A ciência é uns dos bens mais prezados que existem, e os seus progressos para a história da humanidade são sempre grandes actos fundacionais da cultura identitária de uma nacionalidade. O caso do problema da determinação da longitude é uns dos mais clarividentes. São vários os países que desde a idade moderna tentaram se apropriar deste problema, e também da sua solução. O patriotismo científico desenvolvido, por exemplo, por Inglaterra no controle e domínio das distâncias é significativo. Ainda hoje continua a mostrar ao mundo que o problema da longitude é um problema inglês, ou melhor, um avanço mundial, um bem comum feito por um relojeiro inglês chamado John Harrison por volta de 1730. É quase uma aberração, um artesão que com as suas mãos conseguiu fabricar o tempo e com ele conseguiu medir o espaço. Esta foi a exitosa imagem divulgada pela escritora americana Dava Sovel no seu best-seller Longitude: The True Story of a Lone Genius Who Solved the Greatest Scientific Problem of His Time (1995).

Trezentos anos depois da convocatória do premio, e com os novos meios tecnocientíficos que oferece o nosso tempo, a agência inglesa de inovação Technology Strategy Board e a organização benéfica Nesta têm publicado o Longitude Prize 2014 (1), no qual há envolvido mais de 10 milhões de libras. Como explicou recentemente uns dos seus representantes ao seu passo por Lisboa, este macroprojecto é mais uma tentativa de pôr na esfera pública, ao conhecimento de toda a gente, uns dos grandes problemas científicos da modernidade, isto é, mostrar ao mundo todo que a longitude tem passaporte (inglês). Não falta o apoio dos grandes meios de comunicação anglo-saxónicos, nem das prestigiosas universidades e museus ingleses.

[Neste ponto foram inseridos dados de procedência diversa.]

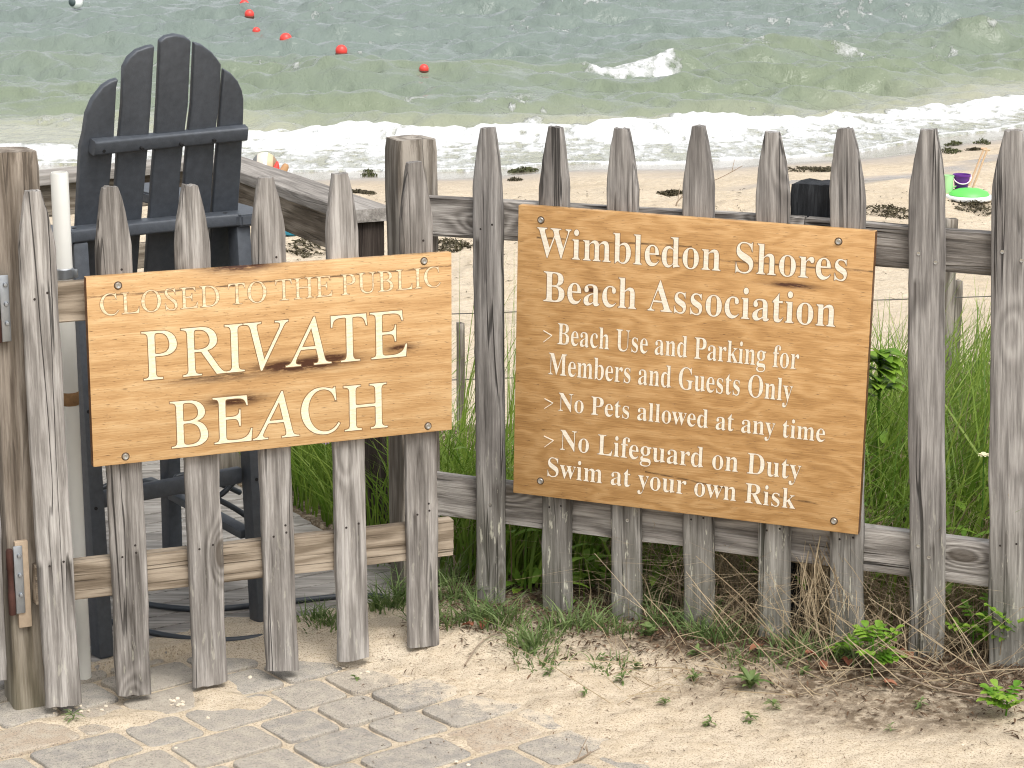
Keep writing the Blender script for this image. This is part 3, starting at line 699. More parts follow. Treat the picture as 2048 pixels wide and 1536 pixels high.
M_letter_shade = simple('letter_edge_shade', (.20, .115, .05), .7, var=.3, vscale=120)  # brown outline colour, stands in for shade along the letter edges
def worn(name, paint, wood_c):
    m, nt, b = new_mat(name); p = nd(nt, 'ShaderNodeTexCoord').outputs['Object']
    k = ramp(nt, noise(nt, scaled(nt, p, (50, 20, 220)), 1.0, 5, .7), [(.42, .0), (.60, .75)]); b.inputs['Roughness'].default_value = .6
    nt.links.new(mixc(nt, k, paint, wood_c), b.inputs['Base Color']); return m
M_letter_worn = worn('worn_carved_paint', (.78, .66, .45), (.50, .31, .14))
M_letter = worn('cream_carved_paint', (.80, .71, .52), (.66, .52, .32))
M_letter2 = worn('white_carved_paint', (.80, .74, .62), (.66, .56, .42))
def sign(name, label, corners, p, n, d, thick, mat, screws):
    pl = [on_plane(u, v, p+n*(thick+.0005), n) for u, v in corners]      # TL TR BR BL on the front face
    ex = ((pl[1]-pl[0])+(pl[2]-pl[3])).normalized(); c = sum(pl, Vector())/4
    ez = (-n).cross(ex); ez = ex.cross(-n) if ez.z < 0 else ez
    w = ((pl[1]-pl[0]).length+(pl[2]-pl[3]).length)/2; h = ((pl[0]-pl[3]).length+(pl[1]-pl[2]).length)/2
    o = c-ex*w/2-ez*h/2
    e = bpy.data.objects.new(name, None); link(e); e.matrix_basis = frame(o, ex, ez); e.empty_display_size = .1
    tag(e, label, 'sign')
    mb = MB(); mb.rbox(w, thick, h, .0028, Matrix.Translation((w/2, thick/2, h/2)), 2); bo = mb.build('board', mat, e); bo.data.materials.append(M_signedge)
    for q in bo.data.polygons:
        if abs(q.normal.x) > .8: q.material_index = 1
    inv = e.matrix_basis.inverted(); loc = lambda u, v: inv @ on_plane(u, v, o, n)
    wm = MB(); wm.lathe([(.0001, .0006), (.0092, .0006), (.0096, 0), (.0096, -.002)], 22)
    sm = MB(); sm.lathe([(.0001, .0012), (.0022, .0014), (.0026, .0032), (.0058, .0038), (.0072, .0022), (.0074, .0004)], 22)
    w0 = s0 = None
    for (u, v) in screws:
        q = loc(u, v); mm = Matrix.Translation((q.x, 0, q.z)) @ Matrix.Rotation(math.radians(90), 4, 'X')
        if s0 is None: s0 = sm.build('screw', M_screw, e); so = s0; w0 = wm.build('washer', M_washer, so)
        else:
            so = bpy.data.objects.new('screw', s0.data); link(so, e); wo = bpy.data.objects.new('washer', w0.data); link(wo, so)
        so.matrix_local = mm
    return e, loc, w, h
BOLD = lambda s: ''.join(chr(0x1D400+ord(c)-65) if 'A' <= c <= 'Z' else chr(0x1D41A+ord(c)-97) if 'a' <= c <= 'z' else c for c in s)
ITAL = lambda s: ''.join(chr(0x1D434+ord(c)-65) if 'A' <= c <= 'Z' else c for c in s)
def text_geo(body, offset, bevel, shear=0.0, spacing=1.0, word=1.0):
    cu = bpy.data.curves.new('text', 'FONT'); cu.body = body; cu.offset = offset-bevel; cu.bevel_depth = bevel; cu.bevel_resolution = 1; cu.extrude = .006; cu.space_character = spacing; cu.space_word = word
    cu.resolution_u = 5
    o = bpy.data.objects.new('text', cu); COL.objects.link(o)
    dg = bpy.context.evaluated_depsgraph_get(); me = bpy.data.meshes.new_from_object(o.evaluated_get(dg))
    n = len(me.vertices); a = np.zeros(n*3, np.float32); me.vertices.foreach_get('co', a); a = a.reshape(-1, 3)
    a[:, 0] -= a[:, 1]*shear; fs = [tuple(q.vertices) for q in me.polygons]
    bpy.data.objects.remove(o); bpy.data.curves.remove(cu); bpy.data.meshes.remove(me); return a, fs
CAPH = {}
def caph(f):
    if f not in CAPH: a, _ = text_geo(f('H'), 0, 0); CAPH[f] = float(a[:, 1].max())
    return CAPH[f]
def letter_line(e, loc, text, f, left, right, cap0, mat, offset=0.0, bevel=.010, shear=0.0, spacing=1.0, word=1.0, xonly=1.0, edge=0.0):
    """text from px `left` to px `right` (baseline ends), capital height in px at the left end"""
    a, fs = text_geo(f(text), offset if xonly == 1 else 0.0, bevel, shear, spacing, word)
    if xonly < 1:      # thin the upright stems, keep the hairlines
        a2, _ = text_geo(f(text), offset, bevel, shear, spacing, word)
        if len(a2) == len(a): dlt = a2-a; dlt[:, 1] *= xonly; dlt[:, 2] = 0; dlt[:, :2] = np.clip(dlt[:, :2], -.02, .02); a = a+dlt
    A = loc(*left); B = loc(*right); T = loc(left[0], left[1]-cap0)
    L = (B-A).length; ex = (B-A)/L; hz = (T-A).length; ez = Vector((-ex.z, 0, ex.x))
    x0, x1 = a[:, 0].min(), a[:, 0].max(); kx = L/(x1-x0); kz = hz/caph(f)
    P = np.zeros_like(a); X = (a[:, 0]-x0)*kx; Zq = a[:, 1]*kz
    P[:, 0] = A.x+X*ex.x+Zq*ez.x; P[:, 2] = A.z+X*ex.z+Zq*ez.z; P[:, 1] = -(a[:, 2]*kz)-.0001
    P[:, 1] = np.clip(P[:, 1], -.0022, .002)
    if edge:           # larger dark copy paints the groove's edge shade, a hair behind the letters
        a3, fs3 = text_geo(f(text), edge, bevel, shear, spacing, word); Q = np.zeros_like(a3); X = (a3[:, 0]-x0)*kx; Zq = a3[:, 1]*kz
        Q[:, 0] = A.x+X*ex.x+Zq*ez.x; Q[:, 2] = A.z+X*ex.z+Zq*ez.z; Q[:, 1] = np.where(a3[:, 2] > 0, -.0003, .0004)
        P[:, 1] = np.where(a[:, 2] > 0, -.0008, .0003); n0 = len(P); nf = len(fs)
        return mesh_obj('lettering', np.concatenate([P, Q]), fs+[tuple(n0+i for i in q) for q in fs3], mat, e, smooth=False, mats=[mat, M_letter_shade], midx=[0]*nf+[1]*len(fs3))
    o = mesh_obj('lettering', P, fs, mat, e, smooth=False); return o
def arrow(e, loc, a, mid, b, w=.0022):
    pa, pm, pb_ = loc(*a), loc(*mid), loc(*b); mb = MB()
    mb.bar((pa.x, -.0004, pa.z), (pm.x, -.0004, pm.z), w, .0016, 0, (0, -1, 0)); mb.bar((pb_.x, -.0006, pb_.z), (pm.x, -.0006, pm.z), w*.8, .0016, 0, (0, -1, 0))
    mb.build('bullet_mark', M_letter2, e)

sgl, locl, wl, hl = sign('hanging_sign', 'tan wooden sign reading CLOSED TO THE PUBLIC PRIVATE BEACH, screwed to the gate', [(170, 556), (900, 504), (908, 860), (188, 934)], g0, g_n, g_dir, .022, M_signw, [(236, 571), (848, 522), (251, 913), (856, 852)])
sgl.name = 'beach_sign'
letter_line(sgl, locl, 'CLOSED TO THE PUBLIC', ITAL, (201, 632), (881, 573), 43, M_letter_worn, shear=.277, offset=-.003, bevel=.0, spacing=1.02, word=.85, edge=.010)
letter_line(sgl, locl, 'PRIVATE', ITAL, (286, 761), (814, 712), 97, M_letter, shear=.277, offset=.0, bevel=.0, edge=.012)
letter_line(sgl, locl, 'BEACH', ITAL, (342, 897), (775, 854), 93, M_letter, shear=.277, offset=.0, bevel=.0, edge=.012)
sgr, locr, wr_, hr = sign('beach_sign', 'larger tan wooden sign listing beach association rules, screwed to the picket fence', [(1030, 411), (1737, 461), (1730, 1073), (1032, 985)], f0, f_n, f_dir, .026, M_signw2, [(1082, 440), (1677, 483), (1081, 962), (1668, 1042)])
for (tx, l, r, c, off) in (('Wimbledon Shores', (1074, 513), (1693, 562), 59, -.0105), ('Beach Association', (1087, 602), (1670, 654), 60, -.0085),
                           ('Beach Use and Parking for', (1115, 688), (1597, 739), 42, -.009), ('Members and Guests Only', (1097, 748), (1584, 803), 43, -.008),
                           ('No Pets allowed at any time', (1117, 821), (1649, 884), 36, -.009), ('No Lifeguard on Duty', (1120, 899), (1601, 960), 40, -.010), ('Swim at your own Risk', (1095, 952), (1590, 1018), 38, -.011)):
    letter_line(sgr, locr, tx, BOLD, l, r, c, M_letter2, offset=off-.002, bevel=0.0, xonly=.25, edge=.006)
for (a, m_, b_) in (((1087, 661), (1104, 671), (1087, 684)), ((1089, 797), (1106, 806), (1089, 817)), ((1088, 872), (1107, 881), (1089, 894))): arrow(sgr, locr, a, m_, b_)

# ------------------------------------------------------------------ PIPE
pq = gnd(166, 1354); ptz = at_y(103, 344, pq.y).z
pipe = empty('drain_pipe', tuple(pq)); tag(pipe, 'upright white plastic pipe behind the gate beside the post', 'pipe')
mb = MB(); mb.lathe([(.0195, -.02), (.0205, 0), (.0205, ptz-.004), (.0185, ptz), (.0165, ptz), (.0165, ptz-.03)], 28); po = mb.build('pipe', M_white, pipe)
cz = at_y(112, 546, pq.y).z
mb = MB(); mb.lathe([(.0215, cz-.012), (.0235, cz-.010), (.0235, cz+.010), (.0215, cz+.012)], 28); mb.rbox(.012, .01, .02, .002, Matrix.Translation((.027, -.004, cz))); mb.build('clamp', M_galv, pipe)
tz = at_y(135, 796, pq.y).z
mb = MB(); mb.lathe([(.0207, tz-.016), (.0212, tz-.015), (.0212, tz+.015), (.0207, tz+.016)], 28); mb.build('tape', M_tape, pipe)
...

Pôr um problema destas características na esfera pública é sem dúvida uma grande ideia, e nos faz lembrar da mesma estratégia política adoptada pelo rei Filipe II de Espanha quatrocentos anos antes quando, publicando um prémio económico para quem fosse capaz de resolver o problema, tentava ao mesmo tempo mostrar que a longitude devia ser sobretudo um problema espanhol, e devia responder a uma conceição Habsburgo do universo. O prémio foi tão divulgado que até Galileu se interesso pelo problema da longitude.

No entanto, este deveria ser um problema sem bandeira, um problema global em todos os sentidos, ou talvez um problema com muitas bandeiras. A solução de Harrison foi tão importante como a própria história do problema, que não por acaso é uma longa história. A história da longitude é tão longa e tão ampla que não começa nem acaba em Harrison e não se desenvolveu só na Inglaterra, também não só em França, Espanha ou Portugal. Todos eles contribuíram à solução do problema e, como acontece na maioria dos avanços científicos, todos eles facilitaram a chegada de Harrison. Neste sentido, o Museu de Marinha, em Belém, oferece desde o dia 6 de Junho até o 28 de Setembro a sua própria versão do problema, por acaso uma notável versão: 300 anos Longitude Act (2). Provavelmente não seja a última. Depois de tudo, não há dúvida, todos os governos querem que a ciência jogue na sua selecção nacional, mesmo que as vezes não o mereça.